OPINIÃO

Trump, som e fúria

Por Zarcillo Barbosa |
| Tempo de leitura: 3 min
O autor é jornalista e articulista do JC

O presidente Donald Trump provocou uma série de ações na Justiça após assinar decreto que proíbe o acesso à cidadania a filhos de imigrantes ou com visto de permanência temporário, que é o caso de estudantes e turistas.

A medida faz parte de suas promessas de campanha que incluem também a exclusão de pessoas transgênicas das Forças Armadas, a imposição de tarifas alfandegárias mais altas, acabar com a guerra da Ucrânia, reduzir impostos e perdoar 1.600 apoiadores já condenados e presos após invadirem e depredarem o Capitólio, em 2021.

Quanto a imposição de aumento das taxas de importação, ainda falta combinar com os chineses, russos e a União Europeia, que podem adotar o princípio da reciprocidade. Com o Brasil, não há o que mexer, mesmo porque a balança comercial com os Estados Unidos está perfeitamente equilibrada, com ligeiro superavit para os americanos.

O mais chocante, por enquanto, é a questão imigratória. A identidade do país foi forjada na imigração. O próprio Trump é descendente de alemães e escoceses. Sua esposa e hoje primeira-dama Melania, é eslovena naturalizada.

Quem vai a Nova York não deixa de visitar a ilha onde se ergue a Estátua da Liberdade. Era a primeira visão que o imigrante que chegava por mar tinha do Novo Mundo, antes de passar por triagem e quarentena na Ilha de Ellis. Ao pé do monumento, existe uma placa em bronze, de 1912, com versos da Emma Lazarus: "Dai-me os vossos cansados, os vossos pobres, as vossas massas encurraladas ansiosas por respirar liberdade". A gigante bronzeada e chamada de "Mãe dos Exilados" - "Do farol de suas mãos brilha um acolhedor abraço universal". A poeta era descendente de judeus sefarditas egressos de Recife, expulsos daqui com os holandeses. Idos do Brasil, eles se estabeleceram na Ilha de Manhattan, compraram o território dos índios algonquianos em 1626, e a denominaram Nova Amsterdã. O hoje maior centro econômico e cultural do mundo custou apenas o correspondente a 25 dólares, pagos em florins holandeses.

Hoje, 2 milhões de brasileiros vivem nos Estados Unidos, 230 mil em situação irregular e ameaçados de deportação. Nas primeiras horas do governo Trump, mais de 500 imigrantes foram presos, inclusive patrícios nossos. O decreto presidencial foi suspenso temporariamente por um juiz de Seattle. É apenas a primeira batalha de uma guerra envolvendo a questão. A 14º Emenda da Constituição assegura direito à cidadania dos filhos de imigrantes nascidos nos Estados Unidos. Trump defende que quem está "irregular" não gera direitos à descendência.
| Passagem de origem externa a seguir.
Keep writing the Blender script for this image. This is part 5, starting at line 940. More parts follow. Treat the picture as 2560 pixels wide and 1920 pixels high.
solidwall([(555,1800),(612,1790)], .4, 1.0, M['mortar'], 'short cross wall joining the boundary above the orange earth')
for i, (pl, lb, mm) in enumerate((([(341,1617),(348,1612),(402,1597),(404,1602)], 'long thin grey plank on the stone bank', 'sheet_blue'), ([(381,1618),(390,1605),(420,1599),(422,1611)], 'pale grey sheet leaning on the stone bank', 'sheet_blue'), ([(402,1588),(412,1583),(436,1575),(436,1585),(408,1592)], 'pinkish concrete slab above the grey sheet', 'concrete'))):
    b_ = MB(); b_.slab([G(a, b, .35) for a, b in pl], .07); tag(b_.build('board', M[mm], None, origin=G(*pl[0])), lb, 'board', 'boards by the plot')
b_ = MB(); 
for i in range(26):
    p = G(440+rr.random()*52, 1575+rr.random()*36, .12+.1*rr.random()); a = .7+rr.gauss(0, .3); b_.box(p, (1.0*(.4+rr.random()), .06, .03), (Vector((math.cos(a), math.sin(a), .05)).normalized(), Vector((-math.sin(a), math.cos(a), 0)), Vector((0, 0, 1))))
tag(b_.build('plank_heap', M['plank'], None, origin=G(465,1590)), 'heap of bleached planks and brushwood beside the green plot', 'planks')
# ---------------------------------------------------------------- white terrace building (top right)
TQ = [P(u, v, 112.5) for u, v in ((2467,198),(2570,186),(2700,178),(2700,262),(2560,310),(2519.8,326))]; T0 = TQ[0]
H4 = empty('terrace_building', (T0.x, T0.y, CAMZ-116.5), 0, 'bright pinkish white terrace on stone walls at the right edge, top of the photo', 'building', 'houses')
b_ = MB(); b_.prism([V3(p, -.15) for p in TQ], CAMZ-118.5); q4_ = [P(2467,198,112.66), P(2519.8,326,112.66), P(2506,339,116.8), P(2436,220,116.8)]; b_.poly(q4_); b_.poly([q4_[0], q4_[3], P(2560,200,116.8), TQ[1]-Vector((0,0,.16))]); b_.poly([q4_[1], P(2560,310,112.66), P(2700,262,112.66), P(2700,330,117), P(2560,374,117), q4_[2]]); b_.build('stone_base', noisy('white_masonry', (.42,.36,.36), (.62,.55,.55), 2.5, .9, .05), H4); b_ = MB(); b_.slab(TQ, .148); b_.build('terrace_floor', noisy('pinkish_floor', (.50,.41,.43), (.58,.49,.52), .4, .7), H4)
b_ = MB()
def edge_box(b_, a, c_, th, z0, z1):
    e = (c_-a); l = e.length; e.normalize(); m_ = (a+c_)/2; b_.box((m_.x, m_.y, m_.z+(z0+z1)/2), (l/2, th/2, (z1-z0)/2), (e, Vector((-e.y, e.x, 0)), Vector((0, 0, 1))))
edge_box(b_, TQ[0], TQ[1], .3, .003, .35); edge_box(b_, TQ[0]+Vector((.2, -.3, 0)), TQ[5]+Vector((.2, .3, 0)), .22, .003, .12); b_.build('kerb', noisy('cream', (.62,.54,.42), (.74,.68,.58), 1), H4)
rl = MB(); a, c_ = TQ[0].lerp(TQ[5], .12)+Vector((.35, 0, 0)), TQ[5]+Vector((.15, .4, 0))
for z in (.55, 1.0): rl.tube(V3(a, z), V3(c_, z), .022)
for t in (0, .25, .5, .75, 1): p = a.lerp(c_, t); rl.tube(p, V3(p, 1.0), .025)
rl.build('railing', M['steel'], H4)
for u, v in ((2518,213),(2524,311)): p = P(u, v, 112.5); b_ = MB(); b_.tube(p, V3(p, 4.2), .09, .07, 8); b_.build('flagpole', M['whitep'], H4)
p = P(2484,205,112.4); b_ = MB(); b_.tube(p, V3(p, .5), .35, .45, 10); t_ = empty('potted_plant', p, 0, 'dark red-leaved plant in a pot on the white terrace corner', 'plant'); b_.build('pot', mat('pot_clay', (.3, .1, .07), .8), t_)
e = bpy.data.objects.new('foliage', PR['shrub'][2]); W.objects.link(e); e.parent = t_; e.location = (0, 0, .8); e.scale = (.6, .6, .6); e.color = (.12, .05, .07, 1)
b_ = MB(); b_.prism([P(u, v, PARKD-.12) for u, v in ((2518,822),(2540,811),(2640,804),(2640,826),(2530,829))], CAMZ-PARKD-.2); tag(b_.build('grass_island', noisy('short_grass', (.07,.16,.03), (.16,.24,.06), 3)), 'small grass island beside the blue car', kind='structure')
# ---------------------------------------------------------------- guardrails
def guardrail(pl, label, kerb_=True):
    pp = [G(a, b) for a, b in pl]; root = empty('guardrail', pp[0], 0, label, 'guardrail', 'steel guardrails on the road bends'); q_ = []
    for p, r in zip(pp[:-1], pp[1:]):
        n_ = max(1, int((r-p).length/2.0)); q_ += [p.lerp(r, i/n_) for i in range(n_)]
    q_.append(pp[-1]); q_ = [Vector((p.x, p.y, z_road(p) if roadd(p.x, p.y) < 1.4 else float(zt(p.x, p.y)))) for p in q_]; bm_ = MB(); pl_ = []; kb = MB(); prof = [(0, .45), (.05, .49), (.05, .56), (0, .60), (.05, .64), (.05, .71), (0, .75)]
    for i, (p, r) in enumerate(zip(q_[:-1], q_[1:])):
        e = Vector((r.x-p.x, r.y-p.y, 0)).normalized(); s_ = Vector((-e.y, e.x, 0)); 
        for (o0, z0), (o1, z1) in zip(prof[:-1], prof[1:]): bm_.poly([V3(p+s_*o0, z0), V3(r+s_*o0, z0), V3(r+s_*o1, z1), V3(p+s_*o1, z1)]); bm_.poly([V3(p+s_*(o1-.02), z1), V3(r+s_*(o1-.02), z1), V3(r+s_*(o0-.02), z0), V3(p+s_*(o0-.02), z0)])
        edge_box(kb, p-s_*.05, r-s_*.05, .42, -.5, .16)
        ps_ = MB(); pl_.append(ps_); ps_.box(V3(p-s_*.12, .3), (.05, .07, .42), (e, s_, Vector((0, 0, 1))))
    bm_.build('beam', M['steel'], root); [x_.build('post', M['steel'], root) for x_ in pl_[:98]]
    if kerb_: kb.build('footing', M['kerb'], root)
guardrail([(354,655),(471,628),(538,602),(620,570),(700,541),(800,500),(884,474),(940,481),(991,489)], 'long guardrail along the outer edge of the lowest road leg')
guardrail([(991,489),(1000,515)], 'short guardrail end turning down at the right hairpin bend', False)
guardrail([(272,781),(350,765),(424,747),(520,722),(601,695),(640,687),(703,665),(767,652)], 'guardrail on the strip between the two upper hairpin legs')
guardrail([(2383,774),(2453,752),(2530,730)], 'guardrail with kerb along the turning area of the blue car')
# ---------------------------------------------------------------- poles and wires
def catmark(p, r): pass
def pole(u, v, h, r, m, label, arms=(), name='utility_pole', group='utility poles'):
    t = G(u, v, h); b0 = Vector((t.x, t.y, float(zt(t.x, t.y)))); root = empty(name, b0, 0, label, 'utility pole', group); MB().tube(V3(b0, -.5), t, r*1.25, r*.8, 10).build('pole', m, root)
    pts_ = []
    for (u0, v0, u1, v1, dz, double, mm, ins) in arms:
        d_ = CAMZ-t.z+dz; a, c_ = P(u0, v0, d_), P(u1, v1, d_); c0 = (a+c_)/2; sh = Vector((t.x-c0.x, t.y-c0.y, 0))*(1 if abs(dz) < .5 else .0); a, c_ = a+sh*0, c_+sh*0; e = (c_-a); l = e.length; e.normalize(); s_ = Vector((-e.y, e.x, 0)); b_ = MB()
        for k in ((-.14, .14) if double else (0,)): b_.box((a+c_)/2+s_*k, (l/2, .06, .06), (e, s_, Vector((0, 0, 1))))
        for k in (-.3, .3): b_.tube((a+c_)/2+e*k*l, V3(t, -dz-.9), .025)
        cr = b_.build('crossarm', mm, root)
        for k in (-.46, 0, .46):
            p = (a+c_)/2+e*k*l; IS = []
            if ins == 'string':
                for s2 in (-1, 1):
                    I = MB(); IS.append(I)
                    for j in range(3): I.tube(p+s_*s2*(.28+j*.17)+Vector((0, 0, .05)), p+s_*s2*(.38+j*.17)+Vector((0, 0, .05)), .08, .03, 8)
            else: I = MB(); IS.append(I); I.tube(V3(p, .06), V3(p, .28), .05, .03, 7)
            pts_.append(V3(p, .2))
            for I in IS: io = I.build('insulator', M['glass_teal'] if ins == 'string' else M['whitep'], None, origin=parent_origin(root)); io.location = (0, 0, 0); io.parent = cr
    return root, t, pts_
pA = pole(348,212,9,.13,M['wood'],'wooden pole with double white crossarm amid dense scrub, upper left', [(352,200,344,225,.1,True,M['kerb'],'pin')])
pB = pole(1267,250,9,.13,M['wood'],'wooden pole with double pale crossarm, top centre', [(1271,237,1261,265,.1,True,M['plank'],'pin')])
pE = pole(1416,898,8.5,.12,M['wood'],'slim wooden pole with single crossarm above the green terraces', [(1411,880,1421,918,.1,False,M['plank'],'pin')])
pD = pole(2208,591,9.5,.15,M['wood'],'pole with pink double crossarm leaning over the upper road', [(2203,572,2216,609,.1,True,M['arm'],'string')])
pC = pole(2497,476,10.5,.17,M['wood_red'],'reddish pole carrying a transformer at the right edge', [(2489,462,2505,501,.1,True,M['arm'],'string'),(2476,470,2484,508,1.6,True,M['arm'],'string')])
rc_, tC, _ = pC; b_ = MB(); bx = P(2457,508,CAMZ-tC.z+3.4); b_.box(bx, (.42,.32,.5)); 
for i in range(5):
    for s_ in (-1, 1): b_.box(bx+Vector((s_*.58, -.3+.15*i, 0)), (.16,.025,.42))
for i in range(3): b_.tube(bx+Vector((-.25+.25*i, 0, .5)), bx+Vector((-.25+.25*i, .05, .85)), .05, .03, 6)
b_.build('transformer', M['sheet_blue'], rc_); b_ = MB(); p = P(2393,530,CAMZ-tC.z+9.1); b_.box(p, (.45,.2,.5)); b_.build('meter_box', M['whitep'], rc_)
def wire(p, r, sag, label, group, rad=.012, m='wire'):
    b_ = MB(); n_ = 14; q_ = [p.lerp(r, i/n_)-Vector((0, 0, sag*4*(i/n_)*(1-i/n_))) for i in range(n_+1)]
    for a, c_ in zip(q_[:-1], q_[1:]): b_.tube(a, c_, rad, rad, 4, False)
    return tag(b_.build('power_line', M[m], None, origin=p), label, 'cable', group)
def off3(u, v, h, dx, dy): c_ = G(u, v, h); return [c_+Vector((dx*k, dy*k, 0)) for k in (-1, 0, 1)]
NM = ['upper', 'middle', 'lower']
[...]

Como no Brasil, a lei magna norte-americana garante o jus soli (direito de solo), o acesso à cidadania aos nascidos em um território. Independe da nacionalidade dos pais. Contrasta com o jus sanguinis (direito de sangue) das nações europeias. Milhares de brasileiros animam-se a reivindicar cidadanias portuguesa, italiana ou espanhola, atendido o critério de ascendência.

O primeiro "sermão" que Trump levou, pela falta de espírito cristão em sua sanha contra esses desvalidos, veio da bispa episcopal de Washington, Marian Buddle, conhecida pela sua defesa dos Direitos Humanos. Sentado na primeira fila com a esposa, o presidente teve que ouvir: "Em nome de Deus, peço que o senhor tenha misericórdia das pessoas de nosso país que estão assustadas, crianças gays, lésbicas, transexuais e quem não tem documentação adequada para viver aqui. A maioria trabalha, paga impostos, frequenta igrejas, templos, mesquitas e sinagogas. São nossos próximos."

Em um dos clássicos da literatura americana, William Faulkner faz uma crítica violenta ao preconceito racial e à xenofobia na sociedade americana dos anos 1920. O personagem é racista, misógino e preconceituoso. No final do romance, o autor pega uma frase de Macbeth, de Shakespeare: "A vida ...é uma história contada por um idiota, cheia de som e fúria, significando nada".